Of late I find myself crying at the slightest thing. A couple of weeks ago there was a rendition of Beethoven’s Ninth Symphony on the telly as part of the BBC Proms season. I recorded it at the time and watched it last night. I cried, as the chorus got into their stride, tears came to my eyes, tears of joy I think, I certainly wasn.t sad or upset.

I sat and watched the procession taking the Queen’s coffin from Buckingham Palace to Westminster Hall and I was filled with what I can only describe as a deep pride at the events unfolding and again, a tear came to my eye.

I’m not what you’d call a royalist, I’m certainly not what I’d call a royalist. I have however always had an interest in matters of state, matters of protocol, pomp and circumstance.

When I was 10, I cut-out the colour photos of the investiture of the Prince of Wales from various national newspapers and stuck them on my bedroom wall. I was rapt in the pageantry of it all, it was a tangible link to thousands of years of history in these British Isles.

After that, my relationship with the royal family consisted solely my interactions with coins, banknotes and postage stamps which all bore a likeness of the Queen

Then Charlie got married to that Diana woman and royals were in the news again. There were three of them in that marriage, then a car crash in a French tunnel. Royal shenanigans.

Philip and the odd inappropriate comment here and there.
Anne and Mark. Andrew and Fergie. Did Edward’s marriage fall apart? To tell you the truth I don’t know, I wasn’t paying that much attention.

But the Queen, the Queen was always there, stoically putting up with things come reign or shine.
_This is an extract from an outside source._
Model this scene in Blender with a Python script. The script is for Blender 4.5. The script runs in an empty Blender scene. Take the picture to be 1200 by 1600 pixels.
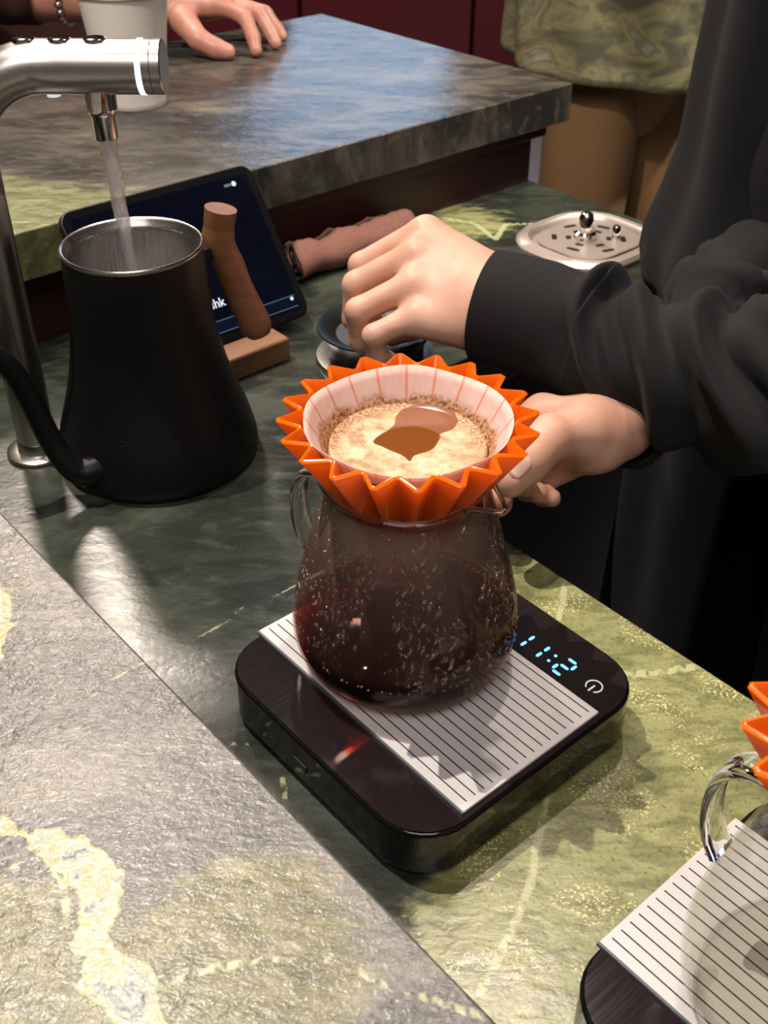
import bpy, bmesh, math, random
import numpy as np
from mathutils import Vector, Matrix

random.seed(4); RNG = np.random.default_rng(7)
sc = bpy.context.scene
C = sc.collection
PI = math.pi

# ------------------------------------------------------------------ camera
cam_d = bpy.data.cameras.new('camera'); cam = bpy.data.objects.new('camera', cam_d); C.objects.link(cam)
cam.location = (0, 0, .43); cam.rotation_euler = (math.radians(90 - 36.4), 0, 0)
cam_d.sensor_fit = 'VERTICAL'; cam_d.sensor_height = 24; cam_d.lens = 25.5
cam_d.clip_start = .01; cam_d.clip_end = 40
cam_d.dof.use_dof = True; cam_d.dof.focus_distance = .53; cam_d.dof.aperture_fstop = 15
sc.camera = cam
sc.cycles.max_bounces = 9; sc.cycles.diffuse_bounces = 3; sc.cycles.glossy_bounces = 4; sc.cycles.transmission_bounces = 8; sc.cycles.transparent_max_bounces = 24
sc.cycles.caustics_reflective = False; sc.cycles.caustics_refractive = False

# ------------------------------------------------------------------ world, lights, exposure
w = bpy.data.worlds.new('world'); sc.world = w; w.use_nodes = True
bg = w.node_tree.nodes['Background']; bg.inputs[0].default_value = (1.0, .90, .82, 1); bg.inputs[1].default_value = .10
sc.view_settings.view_transform = 'Standard'; sc.view_settings.look = 'None'
sc.view_settings.gamma = 1; sc.view_settings.use_curve_mapping = False
sc.view_settings.exposure = 0.12

def aim(o, tgt):
    o.rotation_euler = (Vector(tgt) - o.location).to_track_quat('-Z', 'Y').to_euler()
def spot(name, loc, tgt, watt, col=(1, .86, .74), ang=50, size=.02, blend=.6):
    d = bpy.data.lights.new(name, 'SPOT'); d.energy = watt; d.color = col; d.spot_size = math.radians(ang)
    d.spot_blend = blend; d.shadow_soft_size = size
    o = bpy.data.objects.new(name, d); C.objects.link(o); o.location = loc; aim(o, tgt); return o
def area(name, loc, tgt, watt, sx, sy, col):
    d = bpy.data.lights.new(name, 'AREA'); d.shape = 'RECTANGLE'; d.size = sx; d.size_y = sy; d.energy = watt; d.color = col
    o = bpy.data.objects.new(name, d); C.objects.link(o); o.location = loc; aim(o, tgt); return o

spot('track_spot_key', (-.58, .78, 1.85), (.06, .40, .05), 130, (1, .90, .81), 42, .008)
spot('track_spot_hands', (.22, 1.15, 1.85), (.05, .66, .10), 48, (1, .86, .75), 50, .03)
spot('track_spot_bar', (-.88, 2.42, 1.85), (-.12, .50, .10), 112, (1, .85, .73), 50, .14)
spot('track_spot_mid', (-.063, 1.872, 1.85), (0, .45, .05), 11, (1, .97, .95), 60, .022)
spot('person_fill', (1.25, 1.15, 1.9), (.36, 1.68, -.2), 170, (1, .93, .86), 50, .05)  # added lamp with no known fitting, brightens the standing person
spot('cup_fill', (-.62, .10, 1.75), (-.22, 1.25, .14), 120, (1, .88, .80), 30, .04)  # added fill aimed at the paper cup to lift its brightness
spot('track_spot_cabinets', (-.9, 3.0, 1.9), (.0, 4.4, -.1), 90, (1, .92, .86), 80, .05)
area('window_daylight', (-.05, 4.75, 1.12), (.0, 1.2, .1), 8.5, 1.05, .55, (.46, .68, 1.0))
area('fill_behind_camera', (-.1, -.9, 2.1), (.0, .3, 0), 30, 1.6, 1.2, (1, .93, .88))  # soft fill added behind the camera, not a fitting of the room

# ------------------------------------------------------------------ helpers
U = Vector((.7581, .6521, 0)); V = Vector((-.6521, .7581, 0)); ROT = math.atan2(.6521, .7581)
def UV(u, v, z=0): p = U * u + V * v; return Vector((p.x, p.y, z))

def link(o, parent=None):
    C.objects.link(o)
    if parent is not None: o.parent = parent
    return o
def mesh_obj(name, verts, faces, mat=None, parent=None, smooth=None, loc=None):
    me = bpy.data.meshes.new(name); me.from_pydata([tuple(map(float, v)) for v in verts], [], [tuple(map(int, f)) for f in faces]); me.update()
    if mat: me.materials.append(mat)
    if smooth is not None:
        me.shade_smooth()
        if smooth < 179: me.set_sharp_from_angle(angle=math.radians(smooth))
    o = bpy.data.objects.new(name, me); link(o, parent)
    if loc is not None: o.location = loc
    return o
def thing(name, label, cat, loc=(0, 0, 0), rz=0, group=None):
    o = bpy.data.objects.new(name, None); o.empty_display_size = .02; C.objects.link(o)
    o.location = loc; o.rotation_euler = (0, 0, rz); return tag(o, label, cat, group)
def tag(o, label=None, cat=None, group=None, kind=None):
    if label: o['label'] = label
    if cat: o['category'] = cat
    if group: o['group'] = group
    if kind: o['kind'] = kind
    return o
def bevel(o, wd, seg=2, ang=35):
    m = o.modifiers.new('bevel', 'BEVEL'); m.width = wd; m.segments = seg; m.limit_method = 'ANGLE'; m.angle_limit = math.radians(ang); return o
def solidify(o, t, off=-1):
    m = o.modifiers.new('solid', 'SOLIDIFY'); m.thickness = t; m.offset = off; return o
def subsurf(o, n=1):
    m = o.modifiers.new('sub', 'SUBSURF'); m.levels = n; m.render_levels = n; return o
def box(name, lo, hi, mat, parent=None, bv=0, seg=2):
    x0, y0, z0 = lo; x1, y1, z1 = hi
    vs = [(x0, y0, z0), (x1, y0, z0), (x1, y1, z0), (x0, y1, z0), (x0, y0, z1), (x1, y0, z1), (x1, y1, z1), (x0, y1, z1)]
    fs = [(0, 3, 2, 1), (4, 5, 6, 7), (0, 1, 5, 4), (1, 2, 6, 5), (2, 3, 7, 6), (3, 0, 4, 7)]
    o = mesh_obj(name, vs, fs, mat, parent, 30)
    if bv: bevel(o, bv, seg)
    return o
def lathe_vf(prof, n=64, close_top=False):
    vs, fs, rings = [], [], []
    for r, z in prof:
        if r < 1e-6: rings.append([len(vs)]); vs.append((0, 0, z))
        else:
            rings.append(list(range(len(vs), len(vs) + n)))
            for i in range(n): a = 2 * PI * i / n; vs.append((r * math.cos(a), r * math.sin(a), z))
    for A, B in zip(rings, rings[1:]):
        for i in range(n):
            j = (i + 1) % n
            if len(A) == 1 and len(B) == 1: continue
            if len(A) == 1: fs.append((A[0], B[j], B[i]))
            elif len(B) == 1: fs.append((A[i], A[j], B[0]))
            else: fs.append((A[i], A[j], B[j], B[i]))
    return vs, fs
def lathe(name, prof, mat, parent=None, n=64, smooth=40, loc=None):
    vs, fs = lathe_vf(prof, n); return mesh_obj(name, vs, fs, mat, parent, smooth, loc)
def spline(pts, n):
    """Catmull-Rom through the points (any dimension)."""
    P = np.array(pts, float); P = np.vstack([2 * P[0] - P[1], P, 2 * P[-1] - P[-2]]); out = []
    m = len(pts) - 1
    for k in range(n + 1):
        t = k / n * m; i = min(int(t), m - 1); f = t - i
        a, b, c, d = P[i], P[i + 1], P[i + 2], P[i + 3]
        out.append(.5 * (2 * b + (c - a) * f + (2 * a - 5 * b + 4 * c - d) * f * f + (3 * b - a - 3 * c + d) * f ** 3))
    return np.array(out)
def frames(path, up=(0, 0, 1)):
    T = np.gradient(path, axis=0); T /= np.linalg.norm(T, axis=1)[:, None]
    N = []; prev = np.array(up, float)
    for t in T:
        nrm = prev - t * (prev @ t)
        if np.linalg.norm(nrm) < 1e-6: nrm = np.cross(t, [1, 0, 0])
        nrm /= np.linalg.norm(nrm); N.append(nrm); prev = nrm
    N = np.array(N); B = np.cross(T, N); return T, N, B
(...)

Yes, the Queen, I suppose I’d always has a soft spot for her, Philip too actually, they came as a pair.

Silver Jubilee, Diamond Jubilee, Platinum Jubilee, Christmas day at three. The likenesses on the banknotes and coins showed a progressively older woman, I looked in the mirror and I was older too.

She was always there, the Queen, dark hair, grey hair, white hair, always there.
On horseback in Horse Guards Parade, sitting on a dais in the shade and for some reason I’m trying to rhyme these lines I’m afraid.

I’ll stop attempts at rhyme.

She got smaller, frailer. At some point I began to feel that every time we saw her at an event, was a bonus. We all knew that she wouldn’t last forever, and I think we all knew that she wasn’t going to abdicate her responsibilities as Queen and my word, she was there, working to the end.

Those photos of Truss meeting the Queen at Sandringham, The Queen looked so small and so frail, Truss who is no giant herself, seemed to tower above the Queen. An unfortunate camera angle perhaps, a monarch shrunken in size but not reputation.

And then a few days later the Queen was dead, long live the King.

It’s a line from history. It always seemed so impersonal to me, but the monarchy goes on. The Queen is dead, long live the King.

I was in a pub on Thursday 8th when the news came through that the Queen had died. I lifted my glass and said those words, ‘The Queen is dead, long live the King.’ Those sitting at the table there with me joined in with the toast.

The seemingly interminable sport on the pub telly was turned off and the news special was put on, we sat and absorbed the information, and more beer. Cheers, Your Majesty.

I was tempted to go off down to London and get into the queue to file past the Queen’s coffin lying on its catafalque (what a lovely word…). Tempted, but I refrained.

I’ve been watching the news specials and at one point I was thinking that maybe this is what it’s like in Russia right now, in respect of media coverage. We were getting no news at all about the wider world. Maybe that’s right and proper, maybe not, maybe it’s protocol.

I shall be watching the funeral on Monday 19th and no doubt I’ll shed a small tear, or two.